Handelsbanken now has 207 UK sites and prides itself on its decentralised model that harks back to relationship banking of the past by handing significant influence to its local branch managers. The country is the lender’s biggest market outside its native Sweden.
A year on from Britain’s vote to leave the European Union, Mr Sorensen said that “for our branches it’s business as usual”.
He added: “For us, banking is really local. Our existing customers still need their banking products, no matter if the UK is inside our outside the EU.”
Total lending in the UK was up 11pc to £18.1bn in the quarter, while deposits grew by 28pc to £12.1bn.
At group level, although operating profits dipped to 5.26bn Swedish kronor (£487m) from 5.28bn kronor (£489m) a year earlier, it was still a better result than analysts had been expecting.
Separately, it emerged that Lloyds Banking Group, one of the incumbents on the high street from which Handelsbanken is trying to snatch market share, is considering plans to lease new offices in the City as part of a drive to cut costs by shrinking its overall property portfolio.

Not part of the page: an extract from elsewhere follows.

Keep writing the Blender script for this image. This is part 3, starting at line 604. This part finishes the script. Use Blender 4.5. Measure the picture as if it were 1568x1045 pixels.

The bank is holding discussions with CMS Cameron McKenna, the law firm, to lease about 100,000 square feet of office space that would help it merge some sites.
It comes after the lender said last year that it wanted to slash its office estate by almost a third in a bid to save it around £100m.
A spokesman declined to comment on the talks with CMS Cameron McKenna, which were first reported by Bloomberg.